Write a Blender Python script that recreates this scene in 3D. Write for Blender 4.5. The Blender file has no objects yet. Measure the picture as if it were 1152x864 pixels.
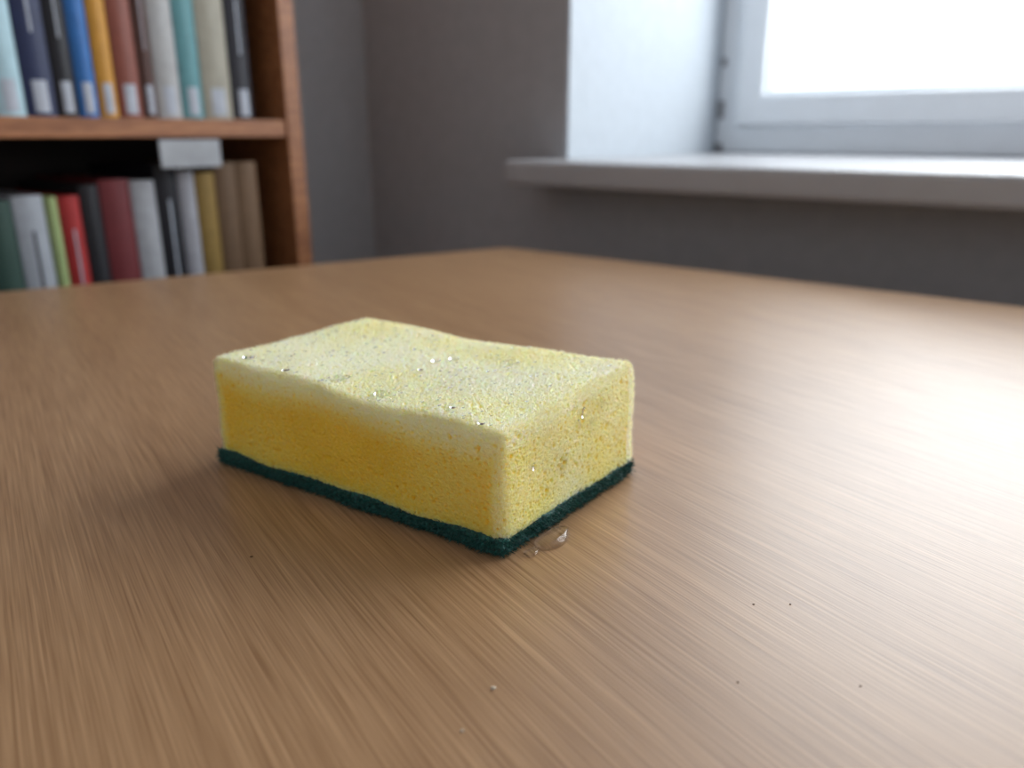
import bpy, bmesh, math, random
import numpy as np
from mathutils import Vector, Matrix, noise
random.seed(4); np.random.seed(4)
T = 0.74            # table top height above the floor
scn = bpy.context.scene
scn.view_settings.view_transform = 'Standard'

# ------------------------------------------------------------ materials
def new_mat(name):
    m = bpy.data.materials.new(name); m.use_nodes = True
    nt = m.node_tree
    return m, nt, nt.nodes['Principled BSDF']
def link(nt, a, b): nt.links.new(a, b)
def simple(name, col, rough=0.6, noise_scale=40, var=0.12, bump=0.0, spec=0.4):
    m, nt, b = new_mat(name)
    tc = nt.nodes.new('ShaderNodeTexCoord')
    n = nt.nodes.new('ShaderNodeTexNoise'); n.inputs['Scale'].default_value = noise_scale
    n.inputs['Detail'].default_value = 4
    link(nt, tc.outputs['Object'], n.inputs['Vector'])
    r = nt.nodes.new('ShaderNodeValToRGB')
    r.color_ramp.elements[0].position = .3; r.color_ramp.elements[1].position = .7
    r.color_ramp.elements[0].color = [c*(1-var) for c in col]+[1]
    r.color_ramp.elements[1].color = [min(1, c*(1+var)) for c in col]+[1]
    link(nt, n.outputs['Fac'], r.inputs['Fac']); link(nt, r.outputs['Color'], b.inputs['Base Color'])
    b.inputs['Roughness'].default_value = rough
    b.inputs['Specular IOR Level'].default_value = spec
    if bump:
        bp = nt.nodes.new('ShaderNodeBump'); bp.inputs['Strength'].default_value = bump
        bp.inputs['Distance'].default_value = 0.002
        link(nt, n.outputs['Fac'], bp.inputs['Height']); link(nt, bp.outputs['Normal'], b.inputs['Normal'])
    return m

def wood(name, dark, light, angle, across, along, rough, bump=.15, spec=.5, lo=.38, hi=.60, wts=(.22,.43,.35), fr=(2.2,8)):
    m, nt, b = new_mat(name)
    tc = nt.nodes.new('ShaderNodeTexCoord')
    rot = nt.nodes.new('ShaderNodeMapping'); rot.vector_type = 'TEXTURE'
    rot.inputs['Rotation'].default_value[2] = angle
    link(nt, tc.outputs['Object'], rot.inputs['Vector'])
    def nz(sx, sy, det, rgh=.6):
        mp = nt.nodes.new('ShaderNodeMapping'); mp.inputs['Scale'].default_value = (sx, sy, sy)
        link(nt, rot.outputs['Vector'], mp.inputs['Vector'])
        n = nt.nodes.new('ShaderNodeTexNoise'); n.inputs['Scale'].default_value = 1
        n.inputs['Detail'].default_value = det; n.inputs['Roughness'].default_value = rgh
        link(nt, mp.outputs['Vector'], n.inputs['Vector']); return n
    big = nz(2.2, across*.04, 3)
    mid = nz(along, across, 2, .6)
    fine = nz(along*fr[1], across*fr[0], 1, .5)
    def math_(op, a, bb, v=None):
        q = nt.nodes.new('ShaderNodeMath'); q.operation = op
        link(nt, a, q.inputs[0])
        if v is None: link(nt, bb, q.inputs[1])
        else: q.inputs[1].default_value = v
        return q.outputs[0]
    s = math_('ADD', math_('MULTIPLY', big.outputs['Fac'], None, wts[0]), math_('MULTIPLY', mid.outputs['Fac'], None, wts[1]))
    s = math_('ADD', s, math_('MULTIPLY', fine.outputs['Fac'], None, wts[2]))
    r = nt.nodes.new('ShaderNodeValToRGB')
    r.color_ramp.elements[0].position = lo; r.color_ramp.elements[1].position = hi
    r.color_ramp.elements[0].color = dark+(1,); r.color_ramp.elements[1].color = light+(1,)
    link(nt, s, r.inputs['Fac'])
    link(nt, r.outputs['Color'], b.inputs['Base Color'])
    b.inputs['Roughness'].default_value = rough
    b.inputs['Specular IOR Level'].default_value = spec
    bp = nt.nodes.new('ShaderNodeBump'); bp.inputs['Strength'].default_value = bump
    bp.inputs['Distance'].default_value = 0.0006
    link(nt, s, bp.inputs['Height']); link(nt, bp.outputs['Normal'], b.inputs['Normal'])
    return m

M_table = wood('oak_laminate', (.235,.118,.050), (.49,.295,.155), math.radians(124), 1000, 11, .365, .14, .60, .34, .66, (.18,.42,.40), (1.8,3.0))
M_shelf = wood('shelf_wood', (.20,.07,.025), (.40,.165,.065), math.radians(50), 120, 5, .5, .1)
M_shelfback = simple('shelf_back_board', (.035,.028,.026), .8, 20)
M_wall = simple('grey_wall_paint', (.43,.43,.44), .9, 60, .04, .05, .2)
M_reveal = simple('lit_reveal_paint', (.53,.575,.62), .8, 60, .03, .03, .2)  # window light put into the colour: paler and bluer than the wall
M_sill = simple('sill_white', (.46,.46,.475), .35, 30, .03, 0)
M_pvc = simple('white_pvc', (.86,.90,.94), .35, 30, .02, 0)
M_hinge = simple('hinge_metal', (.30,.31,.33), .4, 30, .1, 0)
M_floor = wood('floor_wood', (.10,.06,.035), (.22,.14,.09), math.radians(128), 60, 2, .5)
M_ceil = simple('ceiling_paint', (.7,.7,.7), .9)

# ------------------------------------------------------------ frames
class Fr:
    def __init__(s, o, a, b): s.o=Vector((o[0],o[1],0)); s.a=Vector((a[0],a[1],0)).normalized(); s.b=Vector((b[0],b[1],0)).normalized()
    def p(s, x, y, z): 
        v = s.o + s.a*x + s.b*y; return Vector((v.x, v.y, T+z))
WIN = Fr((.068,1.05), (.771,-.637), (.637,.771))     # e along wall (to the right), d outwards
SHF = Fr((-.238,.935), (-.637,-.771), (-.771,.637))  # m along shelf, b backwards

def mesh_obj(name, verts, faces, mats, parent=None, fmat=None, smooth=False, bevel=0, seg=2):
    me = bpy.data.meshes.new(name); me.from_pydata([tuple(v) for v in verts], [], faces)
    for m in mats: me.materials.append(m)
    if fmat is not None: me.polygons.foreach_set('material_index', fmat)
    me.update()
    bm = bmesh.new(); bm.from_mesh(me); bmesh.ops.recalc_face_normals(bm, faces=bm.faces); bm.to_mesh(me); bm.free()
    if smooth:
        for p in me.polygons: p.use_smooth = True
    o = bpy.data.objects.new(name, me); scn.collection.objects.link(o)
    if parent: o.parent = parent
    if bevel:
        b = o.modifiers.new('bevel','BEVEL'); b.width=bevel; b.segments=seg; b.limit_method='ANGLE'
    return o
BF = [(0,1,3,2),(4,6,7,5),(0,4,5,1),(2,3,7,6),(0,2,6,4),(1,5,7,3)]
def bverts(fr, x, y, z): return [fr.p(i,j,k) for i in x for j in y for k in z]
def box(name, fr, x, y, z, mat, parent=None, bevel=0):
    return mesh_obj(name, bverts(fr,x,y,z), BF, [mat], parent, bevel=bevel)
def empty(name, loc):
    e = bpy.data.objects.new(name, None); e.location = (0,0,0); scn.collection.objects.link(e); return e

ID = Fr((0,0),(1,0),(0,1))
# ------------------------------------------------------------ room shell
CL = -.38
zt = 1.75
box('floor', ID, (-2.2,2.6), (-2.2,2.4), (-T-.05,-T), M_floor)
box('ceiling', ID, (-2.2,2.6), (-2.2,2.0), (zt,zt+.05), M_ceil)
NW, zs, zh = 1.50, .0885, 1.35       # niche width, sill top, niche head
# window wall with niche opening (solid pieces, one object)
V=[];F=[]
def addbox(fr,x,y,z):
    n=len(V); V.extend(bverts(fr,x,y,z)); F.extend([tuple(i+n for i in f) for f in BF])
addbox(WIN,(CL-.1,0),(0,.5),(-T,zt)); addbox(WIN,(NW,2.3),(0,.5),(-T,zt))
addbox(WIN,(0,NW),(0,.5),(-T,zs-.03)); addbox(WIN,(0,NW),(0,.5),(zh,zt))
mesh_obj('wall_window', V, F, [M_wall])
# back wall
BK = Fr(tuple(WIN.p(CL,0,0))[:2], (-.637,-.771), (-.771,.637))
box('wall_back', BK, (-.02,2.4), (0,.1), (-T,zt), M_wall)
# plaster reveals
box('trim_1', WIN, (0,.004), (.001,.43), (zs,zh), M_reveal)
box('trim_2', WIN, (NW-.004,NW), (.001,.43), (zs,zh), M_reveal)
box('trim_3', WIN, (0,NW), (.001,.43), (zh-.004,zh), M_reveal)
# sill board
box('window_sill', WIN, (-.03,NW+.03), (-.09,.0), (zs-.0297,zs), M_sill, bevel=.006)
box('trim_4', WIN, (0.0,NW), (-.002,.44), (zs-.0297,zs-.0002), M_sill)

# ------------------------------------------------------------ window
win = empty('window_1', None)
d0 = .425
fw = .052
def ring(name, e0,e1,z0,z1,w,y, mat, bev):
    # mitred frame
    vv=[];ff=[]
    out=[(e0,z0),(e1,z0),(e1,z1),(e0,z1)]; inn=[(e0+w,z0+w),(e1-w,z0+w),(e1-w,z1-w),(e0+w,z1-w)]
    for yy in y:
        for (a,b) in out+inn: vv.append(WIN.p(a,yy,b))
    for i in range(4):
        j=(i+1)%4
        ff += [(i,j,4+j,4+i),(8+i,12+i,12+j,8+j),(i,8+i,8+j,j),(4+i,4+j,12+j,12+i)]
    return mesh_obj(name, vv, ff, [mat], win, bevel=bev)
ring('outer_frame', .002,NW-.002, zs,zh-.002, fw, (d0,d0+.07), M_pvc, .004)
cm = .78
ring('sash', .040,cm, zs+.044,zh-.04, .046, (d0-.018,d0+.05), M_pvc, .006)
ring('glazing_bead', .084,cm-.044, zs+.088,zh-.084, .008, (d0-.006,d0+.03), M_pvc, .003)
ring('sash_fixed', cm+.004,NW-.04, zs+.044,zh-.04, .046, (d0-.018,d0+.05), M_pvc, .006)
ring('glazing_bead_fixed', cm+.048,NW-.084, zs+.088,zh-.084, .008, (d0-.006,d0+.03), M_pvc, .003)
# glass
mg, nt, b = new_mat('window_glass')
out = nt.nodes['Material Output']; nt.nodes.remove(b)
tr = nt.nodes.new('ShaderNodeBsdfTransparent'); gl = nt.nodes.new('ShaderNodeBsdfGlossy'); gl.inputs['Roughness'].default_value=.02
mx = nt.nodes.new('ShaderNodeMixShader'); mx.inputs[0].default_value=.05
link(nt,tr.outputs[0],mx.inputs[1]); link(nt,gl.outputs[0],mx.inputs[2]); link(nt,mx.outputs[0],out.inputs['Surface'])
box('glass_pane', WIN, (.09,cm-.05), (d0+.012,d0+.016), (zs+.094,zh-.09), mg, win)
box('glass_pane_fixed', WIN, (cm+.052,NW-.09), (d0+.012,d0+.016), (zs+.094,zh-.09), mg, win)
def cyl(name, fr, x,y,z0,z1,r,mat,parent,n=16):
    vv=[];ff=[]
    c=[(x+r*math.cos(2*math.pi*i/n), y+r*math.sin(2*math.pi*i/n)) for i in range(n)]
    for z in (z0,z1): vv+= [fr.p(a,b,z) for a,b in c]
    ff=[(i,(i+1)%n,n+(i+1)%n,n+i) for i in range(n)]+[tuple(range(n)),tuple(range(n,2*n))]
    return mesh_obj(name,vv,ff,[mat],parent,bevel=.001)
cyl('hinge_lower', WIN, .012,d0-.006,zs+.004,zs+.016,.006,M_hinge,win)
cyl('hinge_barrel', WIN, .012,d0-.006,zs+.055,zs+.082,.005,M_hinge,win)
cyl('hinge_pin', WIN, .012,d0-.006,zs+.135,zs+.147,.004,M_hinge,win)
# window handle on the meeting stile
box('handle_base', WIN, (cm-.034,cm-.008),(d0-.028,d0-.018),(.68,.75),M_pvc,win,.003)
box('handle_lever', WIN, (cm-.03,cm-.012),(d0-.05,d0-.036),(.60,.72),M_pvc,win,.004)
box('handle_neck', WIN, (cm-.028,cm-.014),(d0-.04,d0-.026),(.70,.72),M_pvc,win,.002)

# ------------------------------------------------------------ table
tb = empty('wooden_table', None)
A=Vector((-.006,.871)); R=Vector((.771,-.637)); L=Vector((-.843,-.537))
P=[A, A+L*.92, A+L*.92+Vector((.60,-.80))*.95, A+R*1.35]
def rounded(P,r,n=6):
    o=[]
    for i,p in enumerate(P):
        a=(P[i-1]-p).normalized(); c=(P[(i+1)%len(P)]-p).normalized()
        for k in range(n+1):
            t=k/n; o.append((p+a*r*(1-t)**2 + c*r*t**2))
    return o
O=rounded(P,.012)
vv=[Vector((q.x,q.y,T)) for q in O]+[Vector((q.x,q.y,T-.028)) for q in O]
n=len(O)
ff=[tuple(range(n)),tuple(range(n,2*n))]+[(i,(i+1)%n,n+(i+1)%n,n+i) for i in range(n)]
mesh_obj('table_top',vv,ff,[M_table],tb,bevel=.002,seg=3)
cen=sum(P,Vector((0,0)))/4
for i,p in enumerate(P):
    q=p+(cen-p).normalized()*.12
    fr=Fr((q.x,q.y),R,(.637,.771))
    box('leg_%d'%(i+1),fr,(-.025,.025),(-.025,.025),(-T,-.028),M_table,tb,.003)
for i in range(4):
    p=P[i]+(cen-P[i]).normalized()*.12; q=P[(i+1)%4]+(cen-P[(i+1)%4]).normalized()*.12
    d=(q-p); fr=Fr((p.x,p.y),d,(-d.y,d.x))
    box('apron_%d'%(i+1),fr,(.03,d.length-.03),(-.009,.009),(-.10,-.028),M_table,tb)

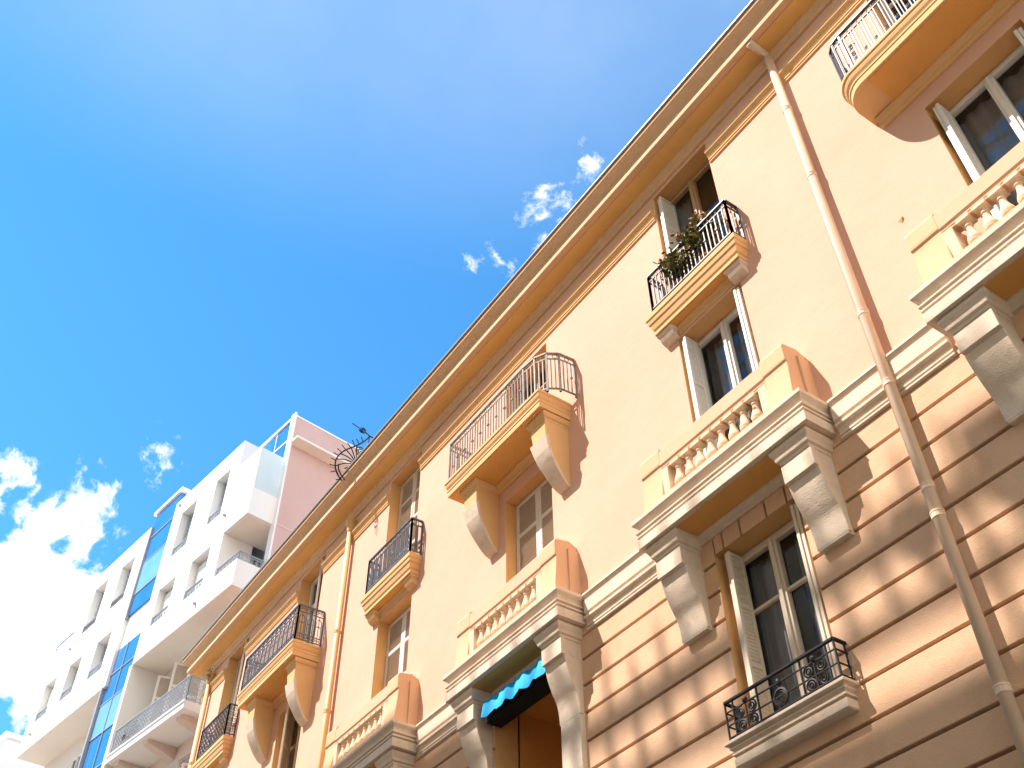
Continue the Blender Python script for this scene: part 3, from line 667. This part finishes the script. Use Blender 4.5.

> **What you will do**
Copy nothing but the lines from the top of the data down to the line containing "scn.view_settings.view_transform = 'Standard'", and leave the pictures out.

> **Written reply**
Write a Blender Python script that recreates this scene in 3D. Write for Blender 4.5. The Blender file has no objects yet. Measure the picture as if it were 1152x864 pixels.
import bpy, bmesh, math, random
import numpy as np
from mathutils import Vector, Matrix, noise
random.seed(4); np.random.seed(4)
T = 0.74            # table top height above the floor
scn = bpy.context.scene
scn.view_settings.view_transform = 'Standard'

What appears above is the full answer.